New hires also go through extensive training and attend weekly meetings to assimilate into the workplace and understand how their school knowledge applies to their jobs. In addition, they can take advantage of a recently launched mentoring program.
"Our workforce is becoming increasingly diverse, so we are trying to come up with a system that will allow us to continue to foster diversity throughout the company. At the same time we want to offer guidance and support for our diverse group of talent," Davis says.
Brandon Fireall enjoys the diverse workforce at Siemens
Brandon Fireall says the learning opportunities are "endless" at Siemens Energy and Automation Inc (Atlanta, GA). He is a participant in the IT Leadership Development Program, which allows new hires to experience four different jobs in two years. He started working full time in June 2004.

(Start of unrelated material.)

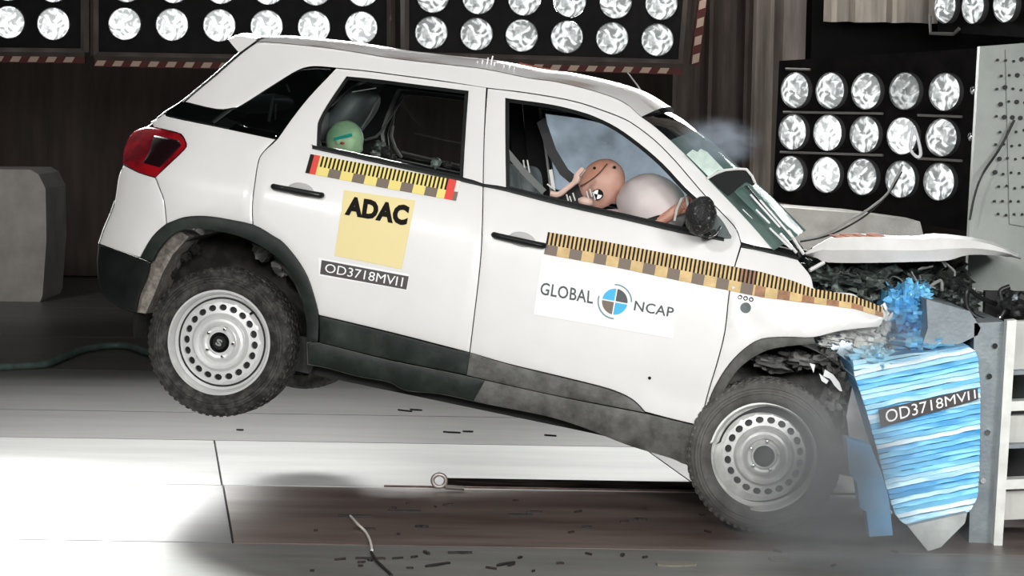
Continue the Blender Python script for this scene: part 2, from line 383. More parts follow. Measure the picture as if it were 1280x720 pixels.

Fireall is in his second rotation. He's a member of an SAP project management team. "My primary concern is to ensure that the company is thoroughly testing the SAP application, its modification and enhancements, as well as the associated infrastructure that the end users/business users will need as they interact with the SAP R/3 system," he says.

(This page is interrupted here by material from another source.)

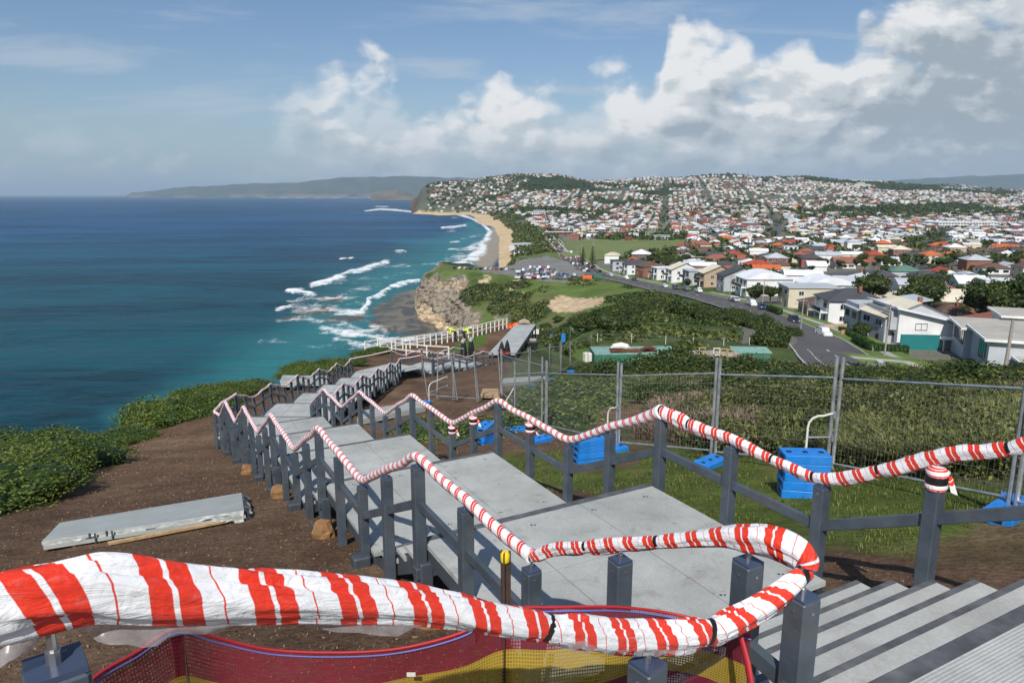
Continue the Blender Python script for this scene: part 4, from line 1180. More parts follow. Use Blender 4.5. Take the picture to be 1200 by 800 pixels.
def tape_tube(name, pts, rad, mt, label=None, n=14, step=.03, crumple=.14, seed=1, parent=None, bands=(), flat=1.0, group=None, folds=0.0):
    """a sleeve of crumpled plastic sheet round the line pts"""
    tot = sum(np.linalg.norm(np.array(pts[i + 1]) - np.array(pts[i])) for i in range(len(pts) - 1))
    sub = max(2, int(tot / step / max(1, len(pts) - 1)))
    path, rr = catmull(pts, rad, sub)
    mb = MB(); path_v = [Vector(p) for p in path]
    Ls = [0]
    for i in range(1, len(path_v)): Ls.append(Ls[-1] + (path_v[i] - path_v[i - 1]).length)
    Ls = np.array(Ls)
    PW = [0.0] * len(path_v)
    for u_px in bands:                             # pinched where it is tied
        best = min(range(len(path_v)), key=lambda i: (float(proj(*path_v[i])[0]) - u_px[0]) ** 2 + (float(proj(*path_v[i])[1]) - u_px[1]) ** 2)
        for i in range(len(path_v)):
            g_ = math.exp(-((Ls[i] - Ls[best]) / .045) ** 2); rr[i] *= 1 - .22 * g_; PW[i] = max(PW[i], g_)
    ang = np.arange(n) / n * 2 * math.pi - .75
    vs = []; side = None
    for i, p in enumerate(path_v):
        d = (path_v[min(i + 1, len(path_v) - 1)] - path_v[max(i - 1, 0)]).normalized()
        s = d.cross(Vector((0, 0, 1))).normalized(); up = s.cross(d)
        for k, a in enumerate(ang):
            w_ = float(fbm(Ls[i] * 9 + seed * 7, k * .9 + math.cos(a) * .8, 3)) - .5
            w2 = float(vnoise(Ls[i] * 3.2 + seed, math.sin(a) * 1.1 + 4)) - .5
            kq = 1 - PW[i]; r = rr[i] * (1 + (crumple * 1.6 * w_ + crumple * 1.2 * w2) * kq)
            if -2.5 < a - math.pi * 1.5 < .6 and a > math.pi: r *= 1 + crumple * .6 * (1 if math.sin(a) < -.6 else 0)
            if folds:
                fz = float(fbm(Ls[i] * 2.2 + seed, a * 2.3 + Ls[i] * 1.6 + 30, 2)); fz = abs(fz - .5) * 2
                fy = float(vnoise(Ls[i] * 1.3 + seed * 3, a * 1.1 + 9))
                r *= 1 - kq * (folds * max(0, .36 - fz) * 1.4 - folds * (fy - .5) * .8)
            q = p + s * math.cos(a) * r * flat + up * math.sin(a) * r
            vs.append(q)
    fs = []; uv = []
    for i in range(len(path_v) - 1):
        for k in range(n):
            j = (k + 1) % n
            fs.append((i * n + j, i * n + k, (i + 1) * n + k, (i + 1) * n + j))
            uv.append(((Ls[i], (k + 1) / n), (Ls[i], k / n), (Ls[i + 1], k / n), (Ls[i + 1], (k + 1) / n)))
    mb.add(vs, fs, 0, uv)
    mb.add([vs[k] for k in range(n)], [tuple(range(n))]); mb.add([vs[(len(path_v) - 1) * n + k] for k in range(n)], [tuple(range(n - 1, -1, -1))])
    if parent is None:
        T = thing(name, tuple(path_v[len(path_v) // 2]), label, 'barrier tape', group)
    else: T = parent
    mb.build('sleeve', mt, T, smooth=True)
    for u_px in bands:
        best = min(range(len(path_v)), key=lambda i: (float(proj(*path_v[i])[0]) - u_px[0]) ** 2 + (float(proj(*path_v[i])[1]) - u_px[1]) ** 2)
        i0 = max(0, best - 1); i1 = min(len(path_v) - 1, best + 1)
        p = path_v[best]; d = (path_v[i1] - path_v[i0]).normalized(); r = rr[best] * 1.05
        bb = MB(); bb.tube([p - d * .015, p - d * .012, p + d * .012, p + d * .015], [r * .94, r, r, r * .94], 14, flat=flat)
        bb.build('black_band', M['band'], T, smooth=True)
    return T

up = lambda p, dz: (p[0], p[1], p[2] + dz)
# right-hand rail of the first run
Rt = sorted(TOPS['long g'][0], key=lambda p: p[3])
Lt = sorted(TOPS['long g'][1], key=lambda p: p[3])
pr = [(rR[2][0], rR[2][1], rR[2][2] + .13), (rR[1][0], rR[1][1], rR[1][2] + .12), (rR[0][0], rR[0][1], rR[0][2] + .115)]
rad = [.060, .058, .056]
mid = []
for i, p in enumerate(Rt):
    pr.append(up(p, .085 if i else .06)); rad.append(.055 if i < 3 else .05 if i < 5 else .045)
pr.append((fi_pts[0][0], fi_pts[0][1], zF + PH + .07)); rad.append(.045)
# little sags between the posts
def sag(pts, rad, s=.03):
    o = [pts[0]]; r = [rad[0]]
    for i in range(1, len(pts)):
        m_ = tuple((np.array(pts[i - 1]) + np.array(pts[i])) / 2 + np.array([0, 0, -s]))
        o += [m_, pts[i]]; r += [(rad[i - 1] + rad[i]) / 2 * .95, rad[i]]
    return o, r
pr1, rad1 = sag(pr[:6], rad[:6], .02)
pk = pr1.index(pr[5])
rad1[pk] = .085; rad1[pk - 1] = .07
T1 = tape_tube('barrier_tape', pr1, rad1, M['tape_b'], 'red and white striped tape sleeve on the landward rail, dipping beside the blue fence blocks', step=.022, crumple=.18, seed=2, n=20, folds=.4,
               bands=((1183, 516), (1027, 541), (955, 552), (905, 537), (809, 495), (739, 486)), flat=.8)
pr2, rad2 = sag(pr[5:], rad[5:], .012); rad2[0] = .085
tape_tube('barrier_tape', pr2, rad2, M['tape_c'], 'red and white tape wound tightly along the landward rail down to the corner', step=.04, crumple=.12, seed=5, n=10)
# seaward rail, from the bent corner by the near post to the turn
pl_ = [up(p, .085) for p in Lt] + [(fo_pts[0][0], fo_pts[0][1], zF + PH + .07), (fo_pts[1][0], fo_pts[1][1], zF + PH + .07), (fo_pts[2][0], fo_pts[2][1], zF + PH + .07), (fo_pts[3][0], fo_pts[3][1], zF + PH + .07)]
q1, r1 = sag(pl_, [.043] * 3 + [.045] * (len(pl_) - 3), .012)
tape_tube('barrier_tape', q1, r1, M['tape_c'], 'red and white tape wound tightly along the seaward rail of the first run', step=.035, crumple=.12, seed=8, n=12)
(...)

The testing procedure is conducted "auditorium style," where business users or functional analysts witness the test. This procedure often runs a full week, with twenty or more witnesses in attendance.
Fireall is also involved in data migration activities, infrastructure assessments, process definition, supporting go-live activities, business analyst functions, disaster recovery and business continuity, and website planning and development projects.

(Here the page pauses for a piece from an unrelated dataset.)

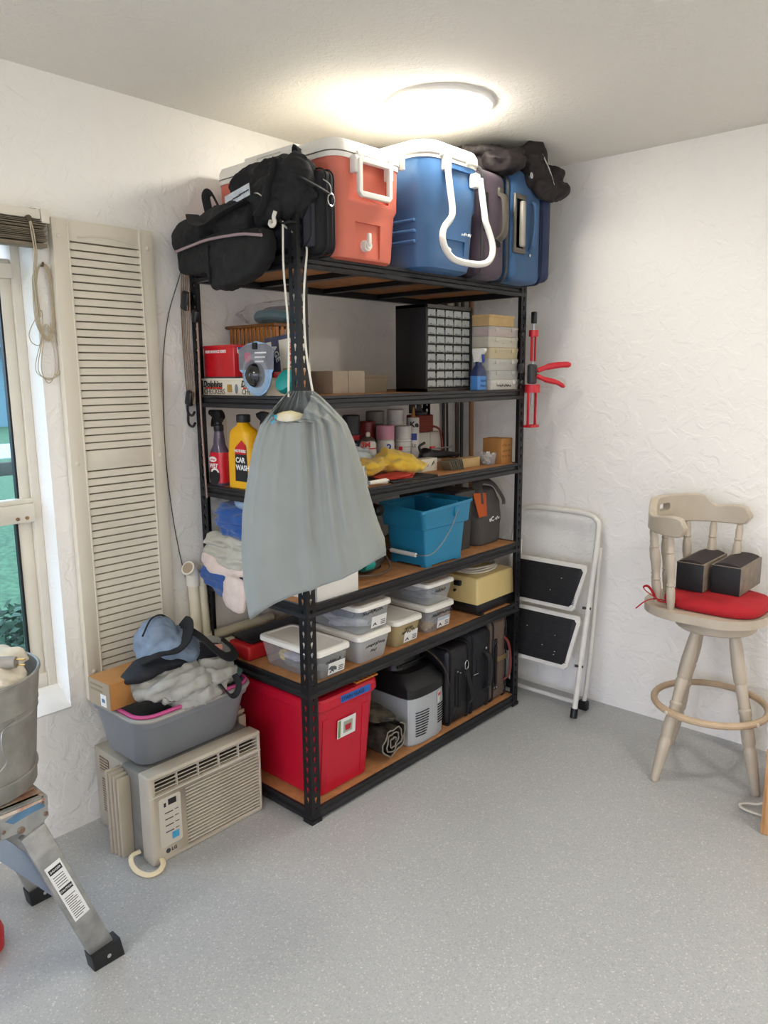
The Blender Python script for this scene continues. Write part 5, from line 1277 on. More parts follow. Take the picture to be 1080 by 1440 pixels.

"Each day is a delicate balancing act based on business need, project priority and deadlines," says Fireall. In his first rotation he was on the architecture delivery and support team, where he worked on everything from VoIP to IT disaster recovery.
Fireall graduated from the University of Georgia (Athens, GA) in May 2004 with a degree in MIS. His first summer, he interned at Pitney Bowes Small Business Solutions (Savannah, GA). He completed internships at Siemens the following two summers, the first in application development as a business analyst working with test scripts and application enhancements, and the second in operation and services on a technical services team working with Unix initiatives.
He says Siemens is "a truly wonderful company. Being part of such a diverse workforce provides opportunities that I consider invaluable. Having the chance to explore and learn about other cultures through your colleagues is something that I've come to really appreciate."
Siemens Corp invites applicants
Siemens Corp has a variety of engineering positions available across its many businesses, including applications engineering, computer engineering, consulting engineering, product design, hardware engineering, manufacturing engineering and project management, says Camille Sautner, diversity programs manager. Typically the company seeks people with bachelors degrees and engineering experience.
"We recruit via a number of channels, including job fairs, print advertisements, web banners and on-campus recruiting events," she says.
Siemens has not determined the number of openings available this year, but applicants should apply via www.usa.siemens.com/careers.
Astrid Spivey: designing a power system for Southern Co
Astrid Spivey says she enjoys her job as a distribution engineer at Southern Company (Atlanta, GA), where she works daily with commercial and residential developers. Her task is to design the most cost-efficient power system for her customers. Most are in the ever-growing Atlanta metropolitan area. "It's a lot of responsibility. I can have ten or fifteen jobs going on at one time," she says.
Spivey started working full time at Southern in January 2005, and is on a team of ten people. Her typical day involves meeting with different developers to discuss distribution system design and then laying out the projects. She balances time between the office and the field. "Everyone I work with is great! They are open-minded and helpful," Spivey says.
Spivey is also a participant in Southern's engineer-in-training (EIT) development program, a bridge program in which new distribution engineers take classes and develop their technical skills.
Spivey did summer co-op rotations with Southern in 2003 and 2004. During the first one, she shadowed engineers in the distribution organization. During the second, she took on her own projects, dealt with customers and designed systems for small residential projects.
Spivey is a December 2004 EE graduate of Tennessee State University (Nashville, TN). She decided to go into engineering after her parents introduced her and her sister (also an EE) to the field via summer science and technology camps at Purdue University.
In her first year as a full-time employee, "I'm learning how to manage my time," Spivey says. "I take it all in stride and try to do the best I can at whatever I do."
Southern Company is actively recruiting
Southern Company hires about thirty grads each year for jobs throughout the company. Most have had internship or co-op experience with Southern. The company also hires recent college graduates for its EIT development program, says Nora Hollingsworth, program strategist for university relations.
The EIT program rotates participants throughout different company functions, and places them in full-time positions at the end of the program. The company seeks those with demonstrated leadership in the community and on campus, solid academics and relevant co-op or internship experience. They should also have strong, measurable team work skills.
"Our aim is to convert high-performance co-ops and interns when we can," Hollingsworth says, "but we do have opportunities for new engineers who've not worked with us, provided they've had relevant co-op or internship experience elsewhere."
Southern also offers a professional development program for engineers who have interned elsewhere.
The company seeks electrical, mechanical, civil, chemical and nuclear engineers, as well as some civil and computer engineering graduates. Under Southern's campus activity program, teams of employees visit top campuses to recruit. They conduct information sessions on campus and work with professors to target new hires. Southern also has strong partnerships with groups such as NSBE and a presence on campuses with a diverse student population.
"Our brand is widely recognized in the Southeast, so we work closely with many of the HBCUs there," Hollingsworth says. Some targeted schools include Georgia Institute of Technology (Atlanta, GA), North Carolina Agricultural and Technical State University (Greensboro, NC), Tuskegee University (Tuskegee, AL), Southern University (Baton Rouge, LA) and Tennessee State University (Nashville, TN).
All applicants must create a profile on Southern's website (www.southerncompany.com). To apply for a specific job, they must qualify online through screening criteria. The number of new hires varies depending on business unit needs, Hollingsworth says.